Lower immigration shrinks the stranded share (39% → 25% at no-new-immigration), not because fewer people are displaced (though that helps), but because tighter labor supply means more shortage in the SAME occupations as the displaced — bucket 1 (mobility-only absorption) rises from 48% to 67%.

Where stranding concentrates (transformative AI, baseline imm)

Eight occupation clusters carry most of the stranded pool.

SOC-major Displaced Stranded Stranded share
15 Computer & Mathematical 398K 383K 96%
43 Office & Admin Support 1.45M 1.37M 95%
13 Business & Financial Operations 785K 736K 94%
27 Arts, Design, Media 254K 199K 78%
11 Management 1.72M 1.17M 68%
17 Architecture & Engineering 256K 158K 62%
29 Healthcare Practitioners 435K 254K 59%
33 Protective Service 150K 63K 42%

Office Admin, Business & Financial Operations, and Computer & Mathematical sit at the top of the stranded list because the model says those occupations are in surplus everywhere under transformative AI — and the empirical CPS doesn't show meaningful transition rates from these clusters into Healthcare, Personal Care, or Construction (the clusters that ARE in shortage). The policy implication isn't subtle: reskilling pipelines targeting these three clusters specifically would absorb a disproportionate share of the stranded pool.

Methodology

For each AI scenario, displaced workers (post-CPS re-queue, held at the rigid wage floor) are matched against the shortage profile at the same scenario via a sequential SOC-level allocation. Largest displaced SOCs go first.

Bucket 1 absorbs into the same SOC-minor wherever it has shortage. Bucket 2a spills over into other SOC-minors in the same SOC-major (within-cluster). Bucket 2b attempts cross-cluster moves, but capped at d × Σ p where p is the CPS empirical transition rate and only destination clusters with p ≥ 3% are eligible. Bucket 3 is the residual.

CPS transition rates come from BW-LaborShortages' 22-group transition matrix (annual-equivalent). The 3% threshold is robust within ±10% (sensitivity sweep in script output: B3 ranges 3.5M–4.1M across τ ∈ [0.5%, 8%]).

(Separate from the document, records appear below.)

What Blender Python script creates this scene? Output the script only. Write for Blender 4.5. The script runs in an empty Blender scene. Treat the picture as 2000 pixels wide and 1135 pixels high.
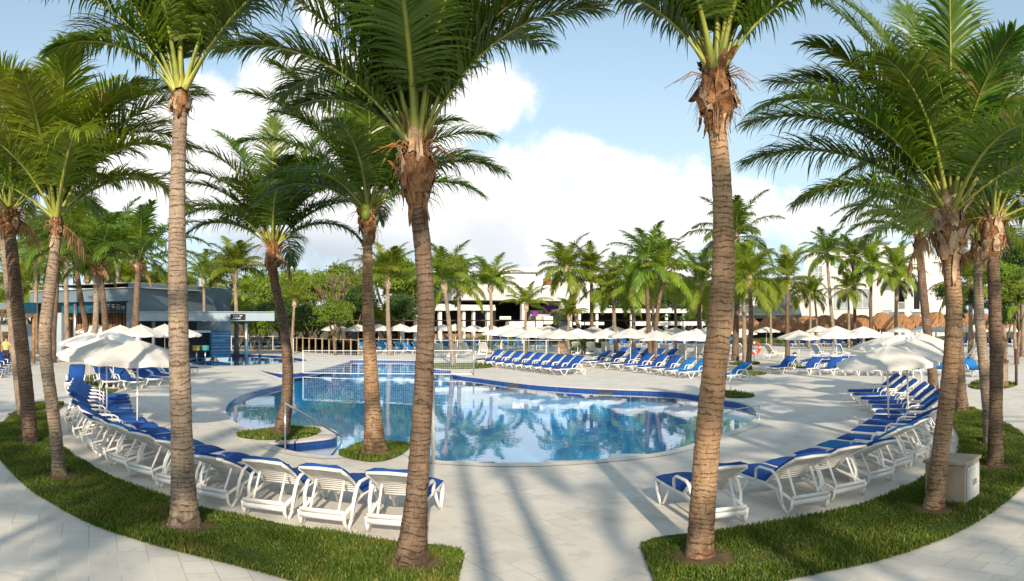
import bpy, math, random
import numpy as np
from mathutils import Vector, Matrix
from mathutils.geometry import tessellate_polygon

# ------------------------------------------------------------------ camera
C = bpy.context.scene.collection
scn = bpy.context.scene
F, H, HZ = 1480.0, 2.7, 625.0          # cylinder radius in photo pixels, eye height, horizon row
cam = bpy.data.cameras.new('camera'); cam.type = 'PANO'; cam.panorama_type = 'CENTRAL_CYLINDRICAL'
cam.central_cylindrical_radius = 1.0
cam.central_cylindrical_range_u_min = -1000 / F; cam.central_cylindrical_range_u_max = 1000 / F
cam.central_cylindrical_range_v_min = -(1135 - HZ) / F; cam.central_cylindrical_range_v_max = HZ / F
cam.clip_end = 5000; cam.clip_start = 0.05
co = bpy.data.objects.new('camera', cam); C.objects.link(co); co.location = (0, 0, H); co.rotation_euler = (math.pi/2, 0, 0)
scn.camera = co
scn.view_settings.view_transform = 'Standard'; scn.view_settings.look = 'None'; scn.view_settings.gamma = 1
scn.view_settings.exposure = 0.36
scn.cycles.max_bounces = 7; scn.cycles.transparent_max_bounces = 8; scn.cycles.transmission_bounces = 4
scn.cycles.caustics_reflective = False; scn.cycles.caustics_refractive = False

SUN_AZ, SUN_EL = math.radians(174), math.radians(24)
sd = bpy.data.lights.new('sun', 'SUN'); sd.energy = 5.0; sd.angle = math.radians(0.9); sd.color = (1, .84, .645)
so = bpy.data.objects.new('sun', sd); C.objects.link(so)
S = Vector((math.sin(SUN_AZ)*math.cos(SUN_EL), math.cos(SUN_AZ)*math.cos(SUN_EL), math.sin(SUN_EL)))
so.rotation_euler = S.to_track_quat('Z', 'Y').to_euler()

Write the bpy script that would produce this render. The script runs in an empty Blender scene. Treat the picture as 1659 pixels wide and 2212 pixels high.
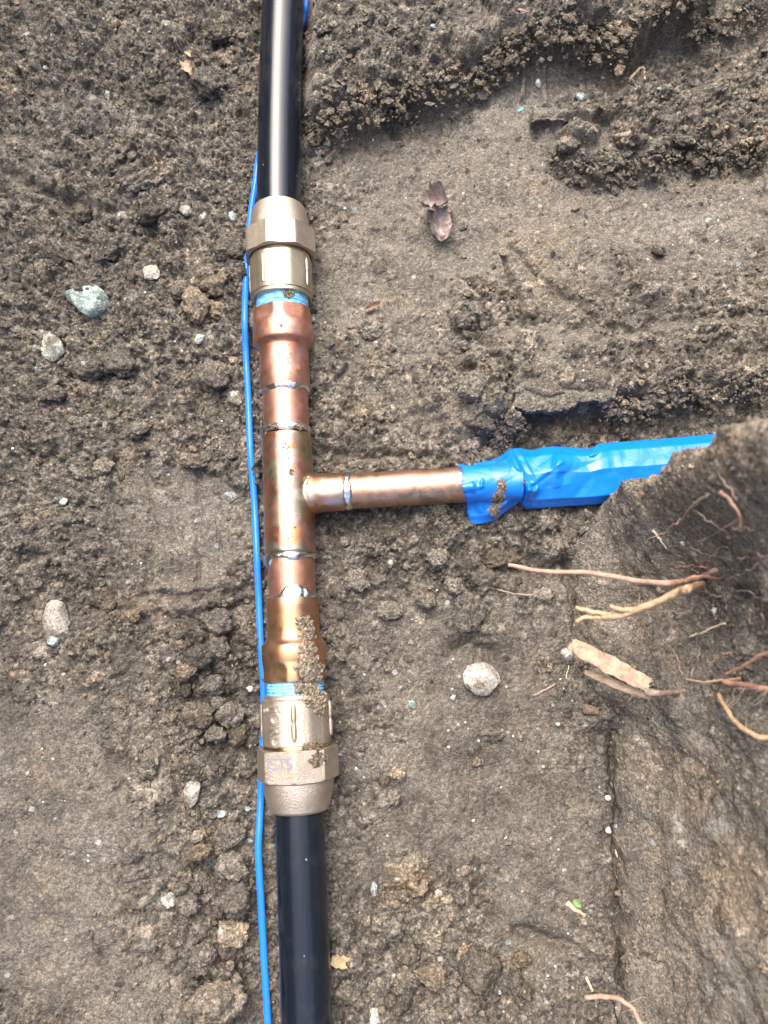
import bpy, bmesh, math, random
import numpy as np
from mathutils import Vector, Matrix
from mathutils.bvhtree import BVHTree

rng = np.random.default_rng(7)
random.seed(7)
SC = bpy.context.scene
COL = SC.collection
R = math.radians

# ------------------------------------------------------------------ camera
TILT = R(9.0)
CAM_H = 0.487
F = 1660.0                      # focal length in units of a 1659 x 2212 picture
cam_d = bpy.data.cameras.new('camera')
cam = bpy.data.objects.new('camera', cam_d)
COL.objects.link(cam)
cam.location = (0, 0, CAM_H)
cam.rotation_euler = (TILT, 0, 0)
cam_d.sensor_fit = 'VERTICAL'
cam_d.sensor_height = 36
cam_d.lens = 36 * F / 2212
cam_d.clip_start = 0.01
cam_d.clip_end = 500
cam_d.dof.use_dof = True
cam_d.dof.focus_distance = 0.482
cam_d.dof.aperture_fstop = 6.5
SC.camera = cam

# ------------------------------------------------------------------ light
SUN_EL, SUN_AZ = R(60), R(-18)
w = bpy.data.worlds.new('World')
SC.world = w
w.use_nodes = True
wn = w.node_tree.nodes
bg = wn['Background']
sky = wn.new('ShaderNodeTexSky')
sky.sky_type = 'NISHITA'
sky.sun_disc = False
sky.sun_elevation = SUN_EL
sky.sun_rotation = SUN_AZ
sky.dust_density = 8.0
sky.air_density = 0.8
sky.ozone_density = 0.5
bg.inputs['Strength'].default_value = 0.15
w.node_tree.links.new(sky.outputs[0], bg.inputs[0])
sun_d = bpy.data.lights.new('sun', 'SUN')
sun_d.energy = 0.55
sun_d.angle = R(75)
sun_d.color = (1.0, 0.98, 0.95)
sun = bpy.data.objects.new('sun', sun_d)
COL.objects.link(sun)
sd = Vector((math.sin(SUN_AZ) * math.cos(SUN_EL), math.cos(SUN_AZ) * math.cos(SUN_EL), math.sin(SUN_EL)))
sun.rotation_euler = sd.to_track_quat('Z', 'Y').to_euler()
sun.location = sd * 3
SC.view_settings.view_transform = 'Standard'
SC.view_settings.look = 'None'
SC.view_settings.gamma = 1
SC.view_settings.use_curve_mapping = False
SC.view_settings.exposure = 1.85
SC.cycles.max_bounces = 6
SC.cycles.diffuse_bounces = 3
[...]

Framework adapted from Escobari, Seyal & Daboin Contreras (2021), Moving Up, Brookings — which uses the same cluster-then-CPS logic on observed worker transitions. Our cube provides the volumes; the matching logic is theirs.

Caveat. This is Session 2 of three. Per-metro matching (which would separate "same SOC, same metro" from "same SOC, must relocate") is deferred. So bucket 1 currently bundles within-metro absorption with cross-metro relocation. Roughly half of bucket 1 likely requires moving — expect that to be a major policy point once Session 3 lands.

The second lever is migration, and it cuts both ways. Immigrants arrive already trained (42% of home-health aides, about 28% of physicians), filling shortage roles in one to three years against the roughly twenty it takes to grow a worker from a birth cohort. But cutting immigration eases AI-driven displacement while it widens the shortage: the two headline numbers move in opposite directions under the same policy.